Suppose $X_{1},...\sim U[0, 1]$. Let us define $X(n)$ = $\max_{1≤i≤n} X_i$ . Prove that $X(n)$ converges in probability to $1$.

Question

Suppose $X_{1},...\sim U[0, 1]$. Let us define $X(n)$ = $\max_{1≤i≤n} X_i$ . Prove that $X(n)$ converges in probability to $1$. Is this solution enough?... I cannot understand the solution provided in the below mentioned link: https://www.stat.cmu.edu/~larry/=stat705/Lecture4.pdf

Answer 1

Yes, it is enough. And as @noam.szyfer suggested, this does need independence.

I think you are okay with the first equality, since $X_i$-s cannot exceed 1.

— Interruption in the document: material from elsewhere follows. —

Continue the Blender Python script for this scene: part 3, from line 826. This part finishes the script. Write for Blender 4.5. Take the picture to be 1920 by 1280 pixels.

For the second, note that $X_{(n)}\leq 1-\epsilon$ means that the maximal one of the first $n$ trials is smaller than $(1-\epsilon)$, therefore every one of the first $n$ trials should be smaller than that value. And they are independent, so the propability of $\{X_{(n)}\leq 1-\epsilon\}$ is the product of all $n$ probabilities of $\{X_k\leq 1-\epsilon\}$.

Hope this helps.

Answer 2

Yes @noam.szyfer, you need independence. In order for $X_{(n)}$ to converge to 1 in probability, we need to show that $\forall \epsilon>0, P(|X_{(n)}-1|<\epsilon)=1$. This is given via the following: \begin{equation} P(|X_{(n)}-1|<\epsilon)\\=P(|1-X_{(n)}|<\epsilon)\\ =P(1-X_{(n)}<\epsilon)\\ =1-P(1-X_{(n)}\geq \epsilon)=1-P(1-\epsilon\geq X_{(n)})\\ \end{equation} However, note that $X_{(n)}\leq 1-\epsilon$ if and only if $X_i\leq 1-\epsilon$ for all i. This implies that \begin{equation} 1-P(1-\epsilon\geq X_{(n)})=1-P(1-\epsilon\geq X_1,1-\epsilon\geq X_2,..)\\ =1-\prod_{i=1}^\infty P(1-\epsilon\geq X_i)\,\,(\text{By Independence})\\ =1-(1-\epsilon)^n \end{equation} The final term limits to one as $1-\epsilon<1$ for any $\epsilon>0$ and hence $\lim_{n\rightarrow \infty}(1-\epsilon)^n=0$.

Answer 3

As the different commentors here agree we also need the $X_i$ to be independent for this to work. Here is the same proof as in the PDF you linked, with additional explanations.

We need to show that $\Bbb{P}(|X_{(n)} - 1|\geq\varepsilon)$ converges to 0 as $n\to \infty$. (This is the definition of convergence in probability). So let $\varepsilon>0$, then we have:

$$\Bbb{P}(|X_{(n)} - 1|\geq\varepsilon) = \Bbb{P}(1-X_{(n)}\geq\varepsilon) = \Bbb{P}(X_{(n)}\leq1-\varepsilon)$$

For the first equality we used that $X_{(n)}-1$ is non-positive, since $X_{(n)}$ is bounded by 1.

Now comes the crucial step: What is the probability that the maximum of all the random variables $X_i$ is smaller than some value? It's the same as saying: every $X_i$ must be smaller than this value (since then also the maximum of all of them are smaller. If one was bigger, then also the maximum would be bigger!). So in that sense, the following two events are the same:

$$\Bbb{P}(X_{(n)}\leq1-\varepsilon) = \Bbb{P}(X_1 \leq 1-\varepsilon, ...,X_n \leq 1-\varepsilon).$$

Finally, we use the independence assumption to get

$$\Bbb{P}(X_1 \leq 1-\varepsilon, ...,X_n \leq 1-\varepsilon) = \prod_{i=1}^{n}\Bbb{P}(X_i < 1-\varepsilon) = (1-\varepsilon)^n.$$

We see that the last term tends towards 0 as $n$ tends towards infinity.